## Your objective
Copy out, exactly and without additions, the lines from the one that contains "dk_right, corner=True, **kw)" to the one that contains "dict(), M_int, bunker)", both ends included.

## Supplied material
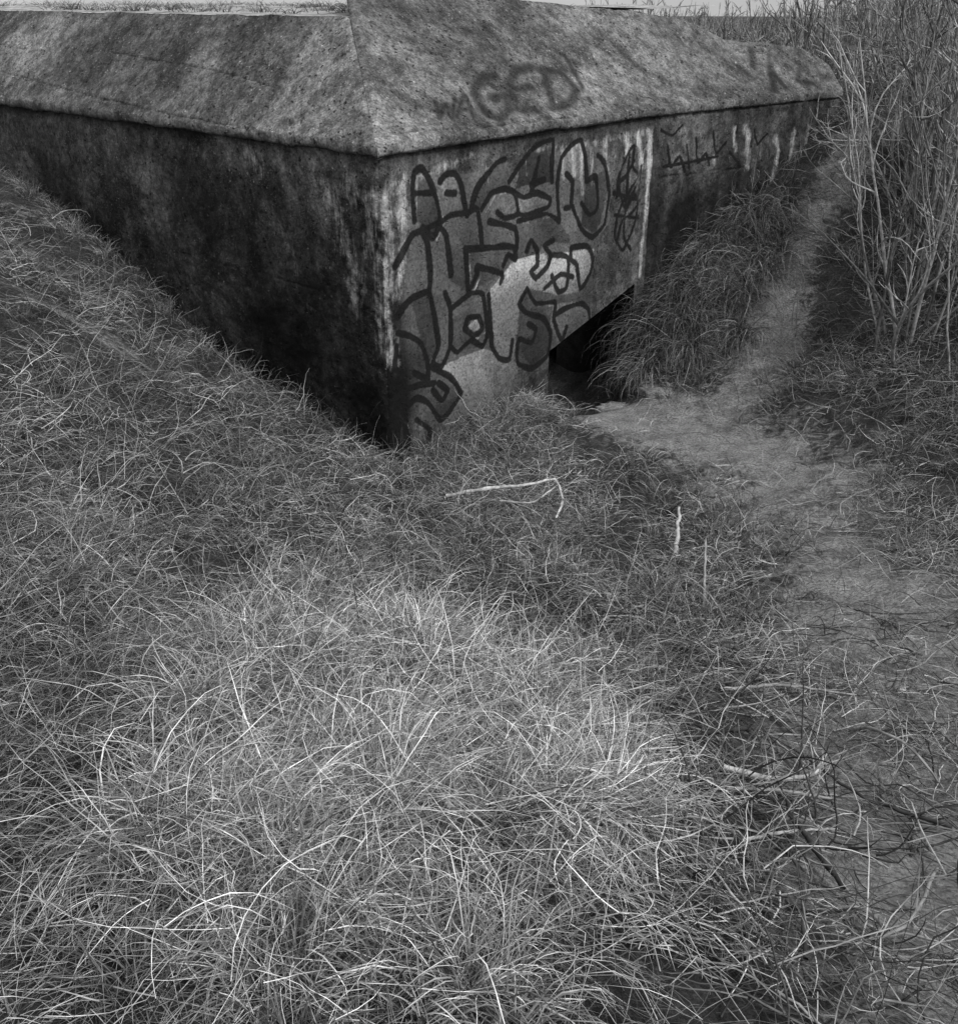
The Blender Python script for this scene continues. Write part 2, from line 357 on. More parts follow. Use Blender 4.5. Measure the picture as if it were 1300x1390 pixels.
cracks_L = [(.010,[(60,302),(180,334),(262,346),(360,372),(430,392)]),(.008,[(0,232),(60,250),(180,334)]),(.007,[(300,172),(400,210),(500,238)]),(.006,[(95,200),(110,270)]),(.005,[(262,346),(300,300),(330,240)])]
drips_L = [(.13,.52,[(440,250),(460,300),(478,360),(484,420)]),(.12,.52,[(470,250),(500,280),(504,340)]),(.08,.5,[(508,262),(512,330),(514,420),(516,470)]),(.08,.7,[(336,210),(350,228)]),(.06,.4,[(420,240),(440,262)]),(.03,.5,[(118,232),(122,282)]),(.14,.28,[(250,200),(460,240)]),(.10,.3,[(380,300),(420,420)]),(.12,.25,[(150,230),(230,300)])]
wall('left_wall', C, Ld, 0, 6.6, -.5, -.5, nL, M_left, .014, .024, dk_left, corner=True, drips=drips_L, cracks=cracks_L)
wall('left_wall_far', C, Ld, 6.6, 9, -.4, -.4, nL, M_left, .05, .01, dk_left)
kw = dict(strokes=strokes_R, drips=drips_R, fills=fills_R, cracks=[(.005,[(560,232),(640,206),(720,196)]),(.005,[(756,420),(800,398),(862,352)])])
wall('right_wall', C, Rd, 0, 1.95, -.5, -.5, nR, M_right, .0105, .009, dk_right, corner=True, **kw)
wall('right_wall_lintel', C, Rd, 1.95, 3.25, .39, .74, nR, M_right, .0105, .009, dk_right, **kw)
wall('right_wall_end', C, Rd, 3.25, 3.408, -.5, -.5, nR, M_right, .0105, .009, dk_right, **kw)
drips2 = [(.05,.8,[(996,176),(998,200)]),(.05,.85,[(1012,172),(1016,184),(1014,226)]),(.035,.6,[(1034,186),(1032,214)]),(.05,.8,[(1052,186),(1056,206),(1048,244)]),(.05,.75,[(1078,178),(1076,196),(1070,226)]),(.05,.85,[(1098,172),(1092,198),(1082,222)]),(.04,.6,[(966,200),(970,222)]),(.03,.5,[(1036,240),(1046,262)]),(.03,.5,[(1118,160),(1114,190)]),(.03,.5,[(930,170),(932,190)])]
str2 = [(.014,p) for p in [[(906,196),(910,226),(922,212),(928,232)],[(932,196),(934,228)],[(944,186),(946,220),(958,208),(962,224)],[(968,178),(972,208),(986,192)],[(900,226),(974,212)],[(990,206),(1004,226)],[(1024,176),(1028,196),(1042,180)],[(898,176),(912,184),(926,170)]]]
wall('right_wall_rear', P1, W2, 0, 3.0, -.2, -.2, nW2, M_right, .015, .02, dk_w2, drips=drips2, strokes=str2, cracks=[(.012,[(896,240),(960,232),(1010,226)]),(.02,[(1002,150),(1000,180)])])
wall('end_wall', P2, -nW2, 0, 6, 0, 0, W2, M_left, .1, .01)
wall('back_wall', C + 9 * Ld, Rd, 0, 7, 0, 0, Ld, M_left, .1, .01)

# opening: reveals and dark chamber behind it
def pt(s, inn, z): q = C + Rd * s - nR * inn; return (q[0], q[1], z)
a0, a1 = 1.95, 3.25
Vb = [pt(a0,0,.39),pt(a1,0,.74),pt(a1,.9,.74),pt(a0,.9,.39), pt(a0,0,-.6),pt(a0,.9,-.6),pt(a1,0,-.6),pt(a1,.9,-.6),
      pt(a0-.6,.9,-.6),pt(a0-.6,.9,1.6),pt(a0-.6,3,-.6),pt(a0-.6,3,1.6),pt(a1+.4,.9,-.6),pt(a1+.4,.9,1.6),pt(a1+.4,3,-.6),pt(a1+.4,3,1.6)]
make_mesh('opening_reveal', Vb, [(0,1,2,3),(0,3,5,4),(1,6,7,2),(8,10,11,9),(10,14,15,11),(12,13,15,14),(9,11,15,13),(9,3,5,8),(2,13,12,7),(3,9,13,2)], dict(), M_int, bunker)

def chamfer(name, lo, up, nv, mat, nrm2s, res=.014, amp=.012, darkf=None, plane=None, **mk):
    lo = np.array(lo, float); up = np.array(up, float)
    L = np.concatenate([[0], np.cumsum(np.linalg.norm(np.diff(lo, axis=0), axis=1))]); nu = int(L[-1] / res)
    s = np.linspace(0, L[-1], nu)
    lo_ = np.stack([np.interp(s, L, lo[:, k]) for k in range(3)], -1); up_ = np.stack([np.interp(s, L, up[:, k]) for k in range(3)], -1)
    f = np.linspace(0, 1, nv)
    V = up_[:, None] * (1 - f)[None, :, None] + lo_[:, None] * f[None, :, None]
    i, j = plane or (0, 0)
    nn = np.cross(lo[-1] - lo[0], up[i] - lo[j]); nn /= np.linalg.norm(nn); nn = nn if nn[2] > 0 else -nn
    at = marks(V.reshape(-1, 3), lo[0], nn, **mk)
    D = (amp * fbm(V, 3, 4, 31) + amp * .5 * fbm(V, 22, 3, 33)).reshape(nu, nv) - .012 * np.clip(1 - at['crack'].reshape(nu, nv), 0, 1)
    D = D - .05 * np.clip(fbm(V, 5, 4, 35) - .05, 0, 1) * np.clip((f - .82) / .18, 0, 1)[None]
    ed = np.clip(np.minimum(s, L[-1] - s) / .05, 0, 1)
    V = V + nn * (D * (.1 + .9 * ed[:, None]))[..., None]
    if plane is None:
        hv = np.stack([0 * V[:, :, 0], 0 * V[:, :, 1], V[:, :, 2]], -1)
        wr = .02 + .03 * np.clip(fbm(hv, 7, 3, 46) + .2, 0, 1)
        V[:, :, 2] -= wr * np.clip(1 - s[:, None] / .08, 0, 1) ** 2
    dk = (darkf(V) if darkf else np.zeros((nu, nv))) + .7 * np.clip(1.3 - at['crack'].reshape(nu, nv), 0, 1); at.pop('crack')
    at['dark'] = dk.ravel()
    n3 = np.array([nrm2s[0], nrm2s[1], 0.])
    last = V[:, -1]
    wob = .022 * fbm(last, 5, 4, 40)[:, None]
    r1 = last + np.array([0, 0, -.045]) + n3 * (.004 + wob * .5); r2 = last + np.array([0, 0, -.066]) - n3 * (.004 - wob * .6); r2[:, 2] += wob[:, 0]; r3 = last - n3 * .06; r3[:, 2] = LIP - .01
    V = np.concatenate([V, r1[:, None], r2[:, None], r3[:, None]], 1)
    for k in at:
        a = at[k].reshape(nu, nv); e = {'paint': 1., 'dark': None}.get(k, 0.)
        ex = np.zeros((nu, 3)) + (e if e is not None else 0)
        if k == 'dark': ex[:, 0] = a[:, -1]; ex[:, 1] = .6; ex[:, 2] = .92
        at[k] = np.concatenate([a, ex], 1).ravel()
    at['dark'] = np.clip(at['dark'], -.8, .92)
    return make_mesh(name, V, grid_faces(nu, nv + 3), at, mat, bunker, True)
o = .035; ZL = 2.31
def p3(p, z): return (p[0], p[1], z)
Cm = C + o * (nL + nR); U = np.array([-.95, 8.2]); Up = C + (U - C) * 1.3
Lend = C + 9 * Ld
lupend = U + 8.6 * Ld
def runs(V, sd): return fbm(np.stack([V[..., 0] * 3, V[..., 1] * 3, V[..., 2] * .5], -1), 1, 4, sd)
chamfer('left_roof_slope', [p3(Cm, ZL), p3(Lend + o * nL, ZL)], [p3(U, 3.07), p3(lupend, 3.07)], 80, M_roof, nL, .016, .018,
        darkf=lambda V: .04 + .6 * fbm(V, .9, 5, 50) + .15 * runs(V, 55),
        cracks=[(.012,[(98,12),(60,60),(28,120)]),(.011,[(0,96),(120,128),(250,158),(400,184)]),(.008,[(250,20),(215,80),(180,120)]),(.008,[(0,60),(60,70)]),(.010,[(380,120),(300,96),(150,70)]),(.008,[(440,180),(400,150),(380,120)])])
P1u = P1 - 1.0 * nR
chamfer('right_roof_slope', [p3(Cm, ZL), p3(P1 + o * nR, ZL)], [p3(Up, 3.31), p3(P1u, 3.13)], 90, M_roof, nR, .013, .014,
        darkf=lambda V: -.04 + .5 * fbm(V, 1.0, 5, 51) + .15 * runs(V, 56), soft=soft_roof1,
        cracks=[(.008,[(520,60),(640,84),(800,92),(880,100)]),(.008,[(560,10),(600,60),(640,84)]),(.009,[(740,0),(760,60),(830,120),(880,132)]),(.008,[(520,110),(560,120)]),(.008,[(530,180),(640,172),(760,160),(880,146)])])
st = [(0,1.0,3.13),(.57,.9,3.09),(1.2,.85,3.0),(1.55,.8,2.93),(1.86,.72,2.80),(2.4,.5,2.76),(2.85,.35,2.68),(3.0,.2,2.55)]
lo2 = [p3(P1 + W2 * s + o * nW2 * .6, ZL - .01) for s, w, z in st]; up2 = [p3(P1 + W2 * s - w * nW2, z) for s, w, z in st]; up2[0] = p3(P1u, 3.13)
chamfer('rear_roof_slope', lo2, up2, 60, M_roof, nW2, .015, .02, darkf=lambda V: .1 + .4 * fbm(V, 1.3, 4, 52), plane=(4, 4), soft=soft_roof2, drips=[(.02,.5,[(975,140),(976,152)])],
        cracks=[(.012,[(968,62),(1000,100),(1004,142)]),(.007,[(900,70),(960,78),(1100,92)])])
# roof top, covered in blown sand
M_sand = plain('sandy_roof_top', .26, 4, .5)
bn = np.array([.0, 1.0]); nb_ = 24; us = np.linspace(0, 8.6, 60); bs_ = np.linspace(0, 5.5, nb_)
UU, BB = np.meshgrid(us, bs_, indexing='ij')
RX = U[0] + Ld[0] * UU + Rd[0] * BB; RY = U[1] + Ld[1] * UU + Rd[1] * BB
RZ = 3.07 + .03 * np.clip(BB, 0, 1) + .05 * n2(RX, RY, 1.2, 3, 77) * np.clip(BB * 3, 0, 1)
make_mesh('roof_top', np.stack([RX, RY, RZ], -1), grid_faces(60, nb_), None, M_sand, bunker, True)
V1 = []; ups = [p3(Up, 3.31)] + up2
for q in ups:
    for b in np.linspace(0, 4, 8): V1.append((q[0] + bn[0] * b, q[1] + bn[1] * b, q[2] - .16 * b))
make_mesh('roof_upper_tier', V1, grid_faces(len(ups), 8), None, M_roof, bunker)
make_mesh('roof_tier_step', [p3(U, 3.0), p3(U, 3.07), p3(Up, 3.31), p3(Up + bn * 4, 2.67), p3(Up + bn * 4, 2.6)], [(0, 1, 2, 3, 4)], None, M_roof, bunker)
make_mesh('end_gable', [p3(P2 + o * nW2 * .6, LIP - .05), up2[-1], (up2[-1][0], up2[-1][1] + 4, up2[-1][2] - .6), p3(P2 - 6 * nW2, LIP - .05)], [(0, 1, 2, 3)], None, M_roof, bunker)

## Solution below
wall('right_wall', C, Rd, 0, 1.95, -.5, -.5, nR, M_right, .0105, .009, dk_right, corner=True, **kw)
wall('right_wall_lintel', C, Rd, 1.95, 3.25, .39, .74, nR, M_right, .0105, .009, dk_right, **kw)
wall('right_wall_end', C, Rd, 3.25, 3.408, -.5, -.5, nR, M_right, .0105, .009, dk_right, **kw)
drips2 = [(.05,.8,[(996,176),(998,200)]),(.05,.85,[(1012,172),(1016,184),(1014,226)]),(.035,.6,[(1034,186),(1032,214)]),(.05,.8,[(1052,186),(1056,206),(1048,244)]),(.05,.75,[(1078,178),(1076,196),(1070,226)]),(.05,.85,[(1098,172),(1092,198),(1082,222)]),(.04,.6,[(966,200),(970,222)]),(.03,.5,[(1036,240),(1046,262)]),(.03,.5,[(1118,160),(1114,190)]),(.03,.5,[(930,170),(932,190)])]
str2 = [(.014,p) for p in [[(906,196),(910,226),(922,212),(928,232)],[(932,196),(934,228)],[(944,186),(946,220),(958,208),(962,224)],[(968,178),(972,208),(986,192)],[(900,226),(974,212)],[(990,206),(1004,226)],[(1024,176),(1028,196),(1042,180)],[(898,176),(912,184),(926,170)]]]
wall('right_wall_rear', P1, W2, 0, 3.0, -.2, -.2, nW2, M_right, .015, .02, dk_w2, drips=drips2, strokes=str2, cracks=[(.012,[(896,240),(960,232),(1010,226)]),(.02,[(1002,150),(1000,180)])])
wall('end_wall', P2, -nW2, 0, 6, 0, 0, W2, M_left, .1, .01)
wall('back_wall', C + 9 * Ld, Rd, 0, 7, 0, 0, Ld, M_left, .1, .01)

# opening: reveals and dark chamber behind it
def pt(s, inn, z): q = C + Rd * s - nR * inn; return (q[0], q[1], z)
a0, a1 = 1.95, 3.25
Vb = [pt(a0,0,.39),pt(a1,0,.74),pt(a1,.9,.74),pt(a0,.9,.39), pt(a0,0,-.6),pt(a0,.9,-.6),pt(a1,0,-.6),pt(a1,.9,-.6),
      pt(a0-.6,.9,-.6),pt(a0-.6,.9,1.6),pt(a0-.6,3,-.6),pt(a0-.6,3,1.6),pt(a1+.4,.9,-.6),pt(a1+.4,.9,1.6),pt(a1+.4,3,-.6),pt(a1+.4,3,1.6)]
make_mesh('opening_reveal', Vb, [(0,1,2,3),(0,3,5,4),(1,6,7,2),(8,10,11,9),(10,14,15,11),(12,13,15,14),(9,11,15,13),(9,3,5,8),(2,13,12,7),(3,9,13,2)], dict(), M_int, bunker)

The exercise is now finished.